DV certificates are high-risk, though, as browsers often can’t validate if the business on the website is legitimate. In Chrome, you’ll usually see the https protocol with a red lock with a slash through it to the left.

DV Certificate

If you’re running a blog or a personal site, a DV certificate is fine, but if you request personal information, especially credit card info, you should be using something stronger.

Organization Validated Certificates

Organization validated certificates check against the business or organization. Agents from the Certificate Authority will check government registry databases to ensure the site is real. All the data inside an OV certificate is legitimate.

If you’re running a commercial business online, this is the certificate you need to use. Your URL still uses https, but there will be a lock next to the address bar. In Chrome, it’s green with the word “secure” to the right.

OV Certificate

Extended Validation Certificate

OV certificates are good, but extended validation certificates are better. OV certificates require a single vetting from the CA, while EV certificates require continual monitoring based on the guidelines for extended validation.

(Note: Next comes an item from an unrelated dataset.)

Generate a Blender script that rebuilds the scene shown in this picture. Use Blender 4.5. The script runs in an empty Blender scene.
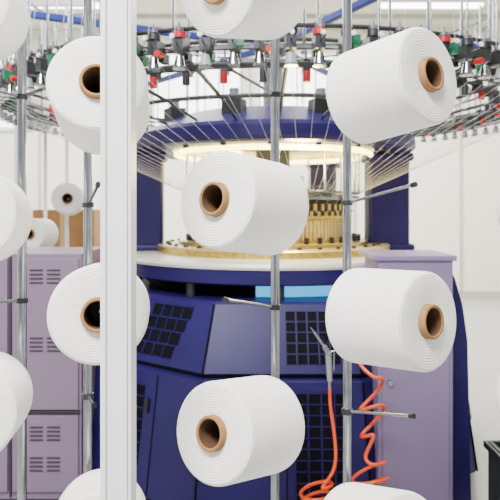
import bpy, math, random
from mathutils import Vector, Matrix
random.seed(4)
C = bpy.context.scene.collection

# ------------------------------------------------------------ materials
def mat(name, col, rough=0.5, metal=0.0, var=0.0, scale=8.0, emit=None, es=0.0, bump=0.0, bscale=60.0, spec=0.5, coat=0.0):
    m = bpy.data.materials.new(name); m.use_nodes = True
    nt = m.node_tree; b = nt.nodes['Principled BSDF']
    b.inputs['Roughness'].default_value = rough
    b.inputs['Metallic'].default_value = metal
    b.inputs['Specular IOR Level'].default_value = spec
    b.inputs['Coat Weight'].default_value = coat
    tc = nt.nodes.new('ShaderNodeTexCoord')
    n = nt.nodes.new('ShaderNodeTexNoise'); n.inputs['Scale'].default_value = scale
    n.inputs['Detail'].default_value = 4
    nt.links.new(tc.outputs['Object'], n.inputs['Vector'])
    r = nt.nodes.new('ShaderNodeValToRGB')
    r.color_ramp.elements[0].position = .3; r.color_ramp.elements[1].position = .7
    r.color_ramp.elements[0].color = tuple(max(0, c*(1-var)) for c in col)+(1,)
    r.color_ramp.elements[1].color = tuple(min(1, c*(1+var)) for c in col)+(1,)
    nt.links.new(n.outputs['Fac'], r.inputs['Fac'])
    nt.links.new(r.outputs['Color'], b.inputs['Base Color'])
    if emit:
        b.inputs['Emission Color'].default_value = emit+(1,)
        b.inputs['Emission Strength'].default_value = es
    if bump:
        n2 = nt.nodes.new('ShaderNodeTexNoise'); n2.inputs['Scale'].default_value = bscale
        nt.links.new(tc.outputs['Object'], n2.inputs['Vector'])
        bp = nt.nodes.new('ShaderNodeBump'); bp.inputs['Strength'].default_value = bump
        bp.inputs['Distance'].default_value = .002
        nt.links.new(n2.outputs['Fac'], bp.inputs['Height'])
        nt.links.new(bp.outputs['Normal'], b.inputs['Normal'])
    return m

def yarn_mat():
    m = mat('yarn_white', (.93,.92,.90), .75, var=.02, scale=14, spec=.3)
    nt = m.node_tree; b = nt.nodes['Principled BSDF']
    b.inputs['Sheen Weight'].default_value=.15
    tc = nt.nodes.new('ShaderNodeTexCoord')
    w = nt.nodes.new('ShaderNodeTexWave'); w.bands_direction='Z'; w.inputs['Scale'].default_value=40
    w.inputs['Distortion'].default_value=6; w.inputs['Detail'].default_value=3
    nt.links.new(tc.outputs['Object'], w.inputs['Vector'])
    w2 = nt.nodes.new('ShaderNodeTexWave'); w2.wave_type='RINGS'; w2.rings_direction='Z'
    w2.inputs['Scale'].default_value=50; w2.inputs['Distortion'].default_value=2.5
    nt.links.new(tc.outputs['Object'], w2.inputs['Vector'])
    n3 = nt.nodes.new('ShaderNodeTexNoise'); n3.inputs['Scale'].default_value=240
    nt.links.new(tc.outputs['Object'], n3.inputs['Vector'])
    a = nt.nodes.new('ShaderNodeMath'); a.operation='ADD'
    nt.links.new(w.outputs['Fac'], a.inputs[0]); nt.links.new(w2.outputs['Fac'], a.inputs[1])
    a2 = nt.nodes.new('ShaderNodeMath'); a2.operation='ADD'
    nt.links.new(a.outputs[0], a2.inputs[0]); nt.links.new(n3.outputs['Fac'], a2.inputs[1])
    bp = nt.nodes.new('ShaderNodeBump'); bp.inputs['Strength'].default_value=.6; bp.inputs['Distance'].default_value=.0013
    nt.links.new(a2.outputs[0], bp.inputs['Height']); nt.links.new(bp.outputs['Normal'], b.inputs['Normal'])
    return m

M_yarn = yarn_mat()
M_card = mat('cardboard_tube', (.29,.15,.05), .8, var=.2, scale=30)
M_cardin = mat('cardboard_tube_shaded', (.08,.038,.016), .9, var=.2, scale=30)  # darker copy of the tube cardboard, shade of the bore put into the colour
M_chrome = mat('galvanised_steel', (.33,.35,.39), .2, metal=1, var=.15, scale=20)
M_dsteel = mat('dark_steel', (.05,.052,.06), .4, metal=.6, var=.15)
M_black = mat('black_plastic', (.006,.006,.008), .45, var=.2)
M_wpaint = mat('white_painted_metal', (.86,.88,.90), .4, var=.02)
M_blue = mat('blue_paint', (.0150,.0095,.090), .42, var=.12, scale=4, spec=.28)
M_blue2 = mat('blue_pipe_paint', (.006,.025,.22), .4, var=.08)
M_dark = mat('vent_dark', (.002,.002,.006), .8, var=.2, spec=.15)
M_lilac = mat('lilac_paint', (.23,.175,.33), .45, var=.05, scale=3)
M_mauve = mat('mauve_paint', (.20,.14,.225), .5, var=.05, scale=3)
M_mauved = mat('mauve_slot', (.03,.018,.035), .7, var=.1)
M_cream = mat('cream_metal', (.62,.53,.28), .3, metal=.4, var=.12)
M_alu = mat('brushed_aluminium', (.78,.78,.78), .35, metal=.4, var=.06)
M_gold = mat('brass', (.55,.38,.08), .3, metal=.8, var=.3, scale=40)
M_red = mat('red_plastic', (.42,.006,.012), .4, var=.1)
M_green = mat('green_plastic', (.003,.14,.06), .4, var=.1)
M_ltgrey = mat('grey_plastic', (.30,.32,.34), .4, var=.1)
M_orange = mat('orange_hose', (.85,.085,.008), .3, var=.05, coat=.4)
M_thread = mat('yarn_thread', (.80,.80,.78), .8, var=.02)
M_box = mat('corrugated_cardboard', (.33,.16,.06), .85, var=.12, scale=5)
M_tape = mat('packing_tape', (.5,.33,.17), .4, var=.05)
M_wall = mat('wall_plaster', (.90,.88,.80), .8, var=.02, scale=1.5, bump=.1)
M_trim = mat('wall_trim', (.50,.49,.44), .6, var=.03)
M_ceil = mat('ceiling_panel', (.60,.59,.48), .85, var=.03, scale=1)
M_floor = mat('floor_epoxy', (.44,.44,.42), .35, var=.08, scale=1.2)
M_led = mat('led_strip', (1,.95,.6), .5, emit=(1.0,.86,.26), es=10)
M_tube = mat('fluorescent_tube', (1,1,1), .5, emit=(1,.99,.95), es=10)
M_cyan = mat('cyan_work_light', (.05,.5,.9), .5, emit=(.06,.50,1.0), es=1.3)
M_glass = mat('bright_window_glass', (.9,.95,1), .3, emit=(.95,.98,1), es=4)
M_green_d = mat('dark_green_plastic', (.012,.018,.018), .5, var=.1)

# ------------------------------------------------------------ mesh builder
class B:
    def __init__(s, name, mats):
        s.name=name; s.mats=mats; s.v=[]; s.f=[]; s.m=[]; s.s=[]
    def mi(s, m):
        if m not in s.mats: s.mats.append(m)
        return s.mats.index(m)
    def raw(s, vs, fs, m, smooth=False):
        o=len(s.v); s.v += [tuple(v) for v in vs]; k=s.mi(m)
        for f in fs:
            s.f.append([i+o for i in f]); s.m.append(k); s.s.append(smooth)
    def box(s, c, d, m, R=None):
        c=Vector(c); vs=[]
        for x in (-.5,.5):
            for y in (-.5,.5):
                for z in (-.5,.5):
                    p=Vector((x*d[0],y*d[1],z*d[2]))
                    if R is not None: p=R@p
                    vs.append(c+p)
        s.raw(vs, [(0,1,3,2),(4,6,7,5),(0,4,5,1),(2,3,7,6),(0,2,6,4),(1,5,7,3)], m)
    def prism(s, xz, y0, y1, m):
        n=len(xz); vs=[(x,y0,z) for x,z in xz]+[(x,y1,z) for x,z in xz]
        s.raw(vs, [list(range(n)),list(range(n,2*n))[::-1]]+[(i,(i+1)%n,n+(i+1)%n,n+i) for i in range(n)], m)
    def cyl(s, a, b, r, m, r2=None, seg=14, caps=True):
        a=Vector(a); b=Vector(b); d=(b-a); r2=r if r2 is None else r2
        q=d.to_track_quat('Z','Y').to_matrix(); vs=[]
        for p,rr in ((a,r),(b,r2)):
            for i in range(seg):
                t=2*math.pi*i/seg
                vs.append(p+q@Vector((rr*math.cos(t),rr*math.sin(t),0)))
        s.raw(vs, [(i,(i+1)%seg,seg+(i+1)%seg,seg+i) for i in range(seg)], m, True)
        if caps:
            s.raw(vs[:seg], [list(range(seg))[::-1]], m); s.raw(vs[seg:], [list(range(seg))], m)
    def lathe(s, prof, M, ms, seg=64, smooth=True, phase=0, closed=False):
        n=len(prof)
        rng = range(n if closed else n-1)
        for k in rng:
            vs=[]
            for (r,z) in (prof[k],prof[(k+1)%n]):
                for i in range(seg):
                    t=phase+2*math.pi*i/seg
                    vs.append(M@Vector((r*math.cos(t),r*math.sin(t),z)))
            mm = ms[k] if isinstance(ms,(list,tuple)) else ms
            s.raw(vs, [(i,(i+1)%seg,seg+(i+1)%seg,seg+i) for i in range(seg)], mm, smooth)
    def torus(s, c, R, r, m, seg=96, rs=8):
        prof=[(R+r*math.cos(2*math.pi*i/rs), r*math.sin(2*math.pi*i/rs)) for i in range(rs)]
        s.lathe(prof, Matrix.Translation(c), m, seg=seg, closed=True)
    def obj(s, parent=None, bevel=0, merge=False):
        me=bpy.data.meshes.new(s.name+'_mesh'); me.from_pydata(s.v,[],s.f)
        for m in s.mats: me.materials.append(m)
        me.polygons.foreach_set('material_index', s.m)
        me.polygons.foreach_set('use_smooth', s.s)
        me.update()
        import bmesh
        bm=bmesh.new(); bm.from_mesh(me)
        if merge: bmesh.ops.remove_doubles(bm, verts=bm.verts, dist=1e-5)
        bmesh.ops.recalc_face_normals(bm, faces=bm.faces); bm.to_mesh(me); bm.free()
        o=bpy.data.objects.new(s.name, me); C.objects.link(o)
        if bevel:
            md=o.modifiers.new('bevel','BEVEL'); md.width=bevel; md.segments=2; md.limit_method='ANGLE'; md.angle_limit=math.radians(40)
        if parent: o.parent=parent
        return o
def empty(name, loc=(0,0,0)):
    e=bpy.data.objects.new(name,None); C.objects.link(e); e.empty_display_size=.2
    return e

I = Matrix.Identity(4)
# ------------------------------------------------------------ room shell
b=B('floor',[M_floor]); b.box((0,4.5,-.05),(14,12.4,.1),M_floor); b.obj()
b=B('ceiling',[M_ceil]); b.box((0,4.5,4.65),(14,12.4,.1),M_ceil)
for i in range(6):
    b.box((0,1+i*1.7,4.57),(14,.10,.08),M_trim)
for i in range(7):
    b.box((-6+i*2,4.5,4.585),(.05,12,.05),M_trim)
b.obj()
b=B('wall_back',[M_wall]); b.box((0,10.4,2.3),(14,.2,4.6),M_wall); b.obj()
b=B('wall_left',[M_wall]); b.box((-7,4.5,2.3),(.2,12,4.6),M_wall); b.obj()
b=B('wall_right',[M_wall]); b.box((7,4.5,2.3),(.2,12,4.6),M_wall); b.obj()
b=B('baseboard_back',[M_trim]); b.box((0,10.285,.06),(13.7,.03,.12),M_trim); b.obj()
for i,x in enumerate([-5.4,-3.6,-1.8,0,1.8,3.62,5.4]):
    b=B('trim_%d'%(i+1),[M_trim]); b.box((x,10.285,2.3),(.04,.03,4.4),M_trim); b.obj()
for i,x in enumerate([-4.5,-2.7,-.9,.9]):
    b=B('window_%d'%(i+1),[M_wpaint,M_glass])
    b.box((x,10.28,3.55),(1.5,.02,1.3),M_glass)
    for dx in (-.75,0,.75): b.box((x+dx,10.26,3.55),(.06,.06,1.36),M_wpaint)
    for dz in (-.65,.65): b.box((x,10.26,3.55+dz),(1.56,.06,.06),M_wpaint)
    b.obj()
for i,(x,y) in enumerate([(-2.6,6.2),(0,6.2),(2.6,6.2),(-2.6,8.6),(0,8.6),(2.6,8.6),(4.6,7.4)]):
    b=B('ceiling_lamp',[M_wpaint,M_tube]); b.box((x,y,4.50),(1.5,.22,.06),M_wpaint)
    b.cyl((x-.72,y-.05,4.45),(x+.72,y-.05,4.45),.018,M_tube); b.cyl((x-.72,y+.05,4.45),(x+.72,y+.05,4.45),.018,M_tube)
    b.obj()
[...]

The verification process is much stricter and the price is much higher. For major online outlets, though, an EV certificate can improve consumer trust and increase online sales.

For anything else, the certificate is largely unnecessary. Even major websites that don’t collect user information don’t use EV certificates. If you are using one, the browser will show a green address bar with a lock, along with the name of your company.

EV Certificate

Final Thoughts

There is no shortage of confusing acronyms when it comes to cybersecurity and the change from SSL to TLS doesn’t help that. Though the protocols are different, they accomplish the same goal: a secure connection between the server and the user.

As far as certificates go, the terms are interchangeable, so don’t worry about upgrading an SSL certificate to a TLS certificate. They’re the same thing.